**Stated task:** Starting at the first line of the data, please print exactly those lines through the one that holds "tag(pave, 'grey granite", omitting every picture.

------------------------------------------------------------------------

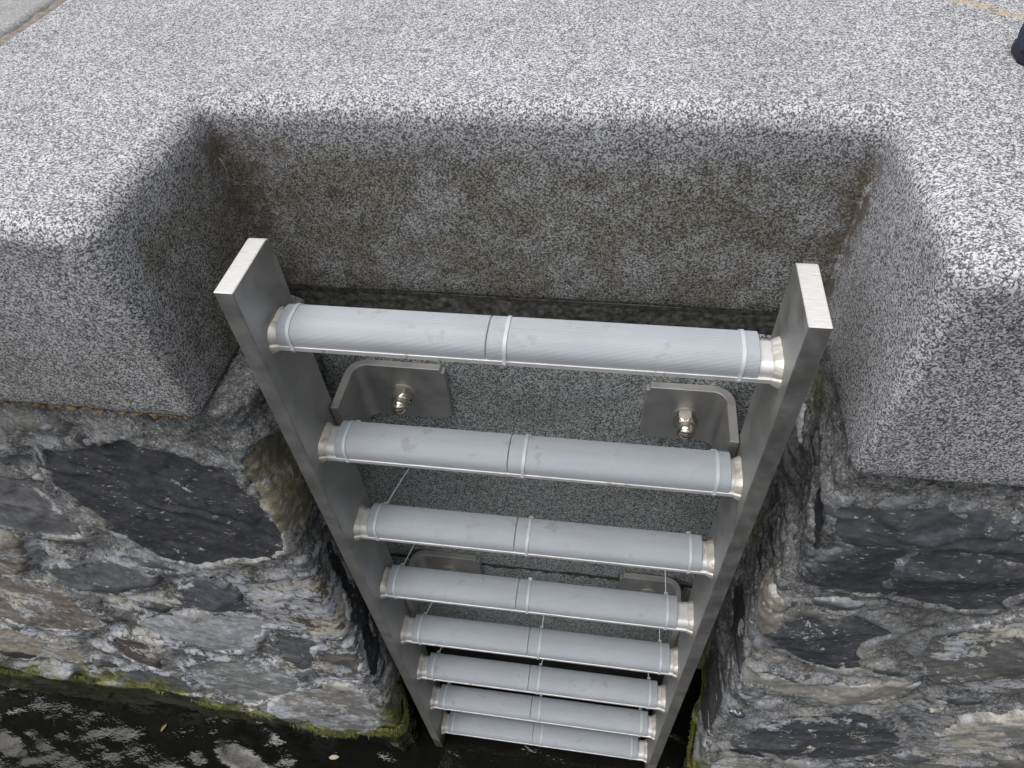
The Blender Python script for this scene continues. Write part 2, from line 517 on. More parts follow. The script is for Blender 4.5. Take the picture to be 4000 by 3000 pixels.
left_cope = slab_block('coping_stone', -2.6, -.848, CYF, CREAR, BOT, TOP - .001, M_GRANITE_SIDE, .012)
tag(left_cope, 'paler smooth coping stone beyond the mortar joint, upper left corner', 'coping stone')
right_cope = slab_block('coping_stone', CR + .03, 3.0, CYF, CREAR, BOT, TOP - .002, M_GRANITE, .03)
tag(right_cope, 'granite coping stone beyond the right end of the recessed stone', 'coping stone')

def joint_strip(name, x0, x1, y0, y1, z, mat, parent):
    nu, nv = 8, 160
    u = np.linspace(x0, x1, nu); v = np.linspace(y0, y1, nv)
    U, W = np.meshgrid(u, v, indexing='ij')
    Z = z + .003 * fbm(U * 90, W * 60, 3, 4) - .003 * np.abs((U - (x0 + x1) / 2) / (x1 - x0) * 2) ** 3
    P = np.stack([U, W, Z], -1).reshape(-1, 3)
    return mesh_obj(name, P, grid_faces(nu, nv), mat, parent, True)
joint_strip('mortar_joint', -.849, -.811, CYF + .02, CREAR, TOP - .006, M_JOINT, coping)
joint_strip('mortar_joint', CR - .001, CR + .031, CYF + .02, CREAR, TOP - .008, M_JOINT, right_cope)

# paving of the quay behind the coping
pave = mesh_obj('quay_pavement', [(-30, CREAR, TOP - .006), (30, CREAR, TOP - .006), (30, 40, TOP - .006), (-30, 40, TOP - .006)], [(0, 1, 2, 3)], M_PAVE)
tag(pave, 'grey granite paving of the quay behind the coping', kind='structure')

# ------------------------------------------------------------------ granite slab wall at the back of the ladder niche
SLY = .212
back = empty('slab_wall', (0, SLY, -1.47), 'dark granite slab wall behind the ladder, bolted to its brackets', 'wall')
def slab(z0, z1, y):
    nu, nv = 90, max(8, int((z1 - z0) / .012))
    u = np.linspace(-.47, .49, nu); v = np.linspace(z0, z1, nv)
    U, W = np.meshgrid(u, v, indexing='ij')
    e = np.minimum(W - z0, z1 - W)
    Y = y + .0012 * fbm(U * 14, W * 14, 4, 21) + .006 * np.clip(1 - e / .007, 0, 1) ** 2
    P = np.stack([U, Y, W], -1)
    b = P.copy(); b[..., 1] = y + .14
    n0 = nu * nv
    Fs = grid_faces(nu, nv).tolist()
    Fb = [[q + n0 for q in f][::-1] for f in Fs]
    rim = [i * nv for i in range(nu)] + [(nu - 1) * nv + j for j in range(1, nv)] + [i * nv + nv - 1 for i in range(nu - 2, -1, -1)] + [j for j in range(nv - 2, 0, -1)]
    Fr = [[rim[k], rim[k] + n0, rim[(k + 1) % len(rim)] + n0, rim[(k + 1) % len(rim)]] for k in range(len(rim))]
    o = mesh_obj('slab', np.concatenate([P.reshape(-1, 3), b.reshape(-1, 3)]), Fs + Fb + Fr, M_SLAB, back)
    return smooth_by_angle(o, 50)
slab(-.938, -.102, SLY)
slab(-1.47, -.950, SLY + .006)
def mortar_band(z0, z1, y, amp, mat, name='mortar_joint', x0=-.47, x1=.49, parent=back):
    nu, nv = 300, 14
    u = np.linspace(x0, x1, nu); v = np.linspace(z0, z1, nv)
    U, W = np.meshgrid(u, v, indexing='ij')
    Y = y - amp * (.4 + .8 * fbm(U * 60, W * 80, 4, 33, .65))
    P = np.stack([U, Y, W], -1).reshape(-1, 3)
    return mesh_obj(name, P, grid_faces(nu, nv), mat, parent, True)
mortar_band(-.106, -.069, SLY + .0045, .0018, M_DARKJOINT)
mortar_band(-.953, -.935, SLY + .008, .003, M_DARKJOINT)
bm = bm_box(-.47, .49, SLY + .06, SLY + .16, -2.3, -1.471)
bmesh.ops.subdivide_edges(bm, edges=list(bm.edges), cuts=14, use_grid_fill=True)
for v in bm.verts:
    if v.co.y < SLY + .07: v.co.y += .02 * float(fbm(np.array([v.co.x * 9]), np.array([v.co.z * 9]), 3, 5)[0])
bm_obj('footing', bm, M_WETWALL, back, True)
bm = bm_box(-.46, .48, .226, .40, -.13, -.0705)
bm_obj('bedding', bm, M_DARKJOINT, back)

# ------------------------------------------------------------------ rubble walls
WATER = -1.82
RC = .020; ARC = RC * math.pi / 2; YF = -.035
XL, XR = -.39, .412

def wall_yf(s, z, side):
    y = YF - .022 * sstep(-.3, -1.3, z) + .010 * fbm(s * 2.3, z * 2.3, 3, 41 + side)
    return y

def zunder(s, side):
    if side > 0:
        xs = XL - RC + np.minimum(s, 0)
        zu = np.interp(xs, [-2.4, -1.63, -1.25, -1.06, -.85, -.62, -.52, -.44], [-1.40, -1.39, -1.42, -1.40, -1.50, -1.62, -1.60, -1.50])
        zu = np.where(s > 0, -1.50 + .30 * sstep(.04, .16, s), zu)
    else:
        zu = np.where(s > 0, -1.46 + .25 * sstep(.04, .2, s), -1.47 + .05 * np.sin(s * 9))
    return zu + .02 * fbm(s * 14, s * 0 + 3.1, 3, 51 + side)

def wall_map(s, z, h, side):
    """(along the wall, height, out of the wall) -> world; s > 0 turns the corner into the niche"""
    s = np.asarray(s, float)
    xc = XL if side > 0 else XR
    th = np.clip(s / RC, 0, math.pi / 2)
    nx, ny = np.sin(th), -np.cos(th)
    yf = wall_yf(s, z, side)
    zu = zunder(s, side)
    h = h - .05 * sstep(zu + .01, zu - .13, z)
    px = -RC + np.where(s < 0, s, 0) + RC * np.sin(th)
    py = yf + RC - RC * np.cos(th) + np.where(s > ARC, s - ARC, 0)
    px = px + nx * h; py = py + ny * h
    return np.stack([xc + side * px, py, np.broadcast_to(z, px.shape)], -1)

def poly_sd(P, px, py):
    """signed distance to polygon, positive inside"""
    P = np.asarray(P, float)
    d2 = np.full(px.shape, 1e9); ins = np.zeros(px.shape, bool)
    for a, b in zip(P, np.roll(P, -1, 0)):
        e = b - a; w0 = px - a[0]; w1 = py - a[1]
        t = np.clip((w0 * e[0] + w1 * e[1]) / max(1e-12, e @ e), 0, 1)
        d2 = np.minimum(d2, (w0 - e[0] * t) ** 2 + (w1 - e[1] * t) ** 2)
        c = (a[1] > py) != (b[1] > py)
        with np.errstate(divide='ignore', invalid='ignore'):
            xi = a[0] + (py - a[1]) * e[0] / (e[1] if e[1] else 1e-12)
        ins ^= c & (px < xi)
    return np.where(ins, 1, -1) * np.sqrt(d2)

def chaikin(P, n=1):
    P = np.asarray(P, float)
    for _ in range(n):
        Q = np.roll(P, -1, 0)
        P = np.stack([P * .78 + Q * .22, P * .22 + Q * .78], 1).reshape(-1, 2)
    return P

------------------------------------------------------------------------

**The response:**
The Blender Python script for this scene continues. Write part 2, from line 517 on. More parts follow. The script is for Blender 4.5. Take the picture to be 4000 by 3000 pixels.
left_cope = slab_block('coping_stone', -2.6, -.848, CYF, CREAR, BOT, TOP - .001, M_GRANITE_SIDE, .012)
tag(left_cope, 'paler smooth coping stone beyond the mortar joint, upper left corner', 'coping stone')
right_cope = slab_block('coping_stone', CR + .03, 3.0, CYF, CREAR, BOT, TOP - .002, M_GRANITE, .03)
tag(right_cope, 'granite coping stone beyond the right end of the recessed stone', 'coping stone')

def joint_strip(name, x0, x1, y0, y1, z, mat, parent):
    nu, nv = 8, 160
    u = np.linspace(x0, x1, nu); v = np.linspace(y0, y1, nv)
    U, W = np.meshgrid(u, v, indexing='ij')
    Z = z + .003 * fbm(U * 90, W * 60, 3, 4) - .003 * np.abs((U - (x0 + x1) / 2) / (x1 - x0) * 2) ** 3
    P = np.stack([U, W, Z], -1).reshape(-1, 3)
    return mesh_obj(name, P, grid_faces(nu, nv), mat, parent, True)
joint_strip('mortar_joint', -.849, -.811, CYF + .02, CREAR, TOP - .006, M_JOINT, coping)
joint_strip('mortar_joint', CR - .001, CR + .031, CYF + .02, CREAR, TOP - .008, M_JOINT, right_cope)

# paving of the quay behind the coping
pave = mesh_obj('quay_pavement', [(-30, CREAR, TOP - .006), (30, CREAR, TOP - .006), (30, 40, TOP - .006), (-30, 40, TOP - .006)], [(0, 1, 2, 3)], M_PAVE)
tag(pave, 'grey granite paving of the quay behind the coping', kind='structure')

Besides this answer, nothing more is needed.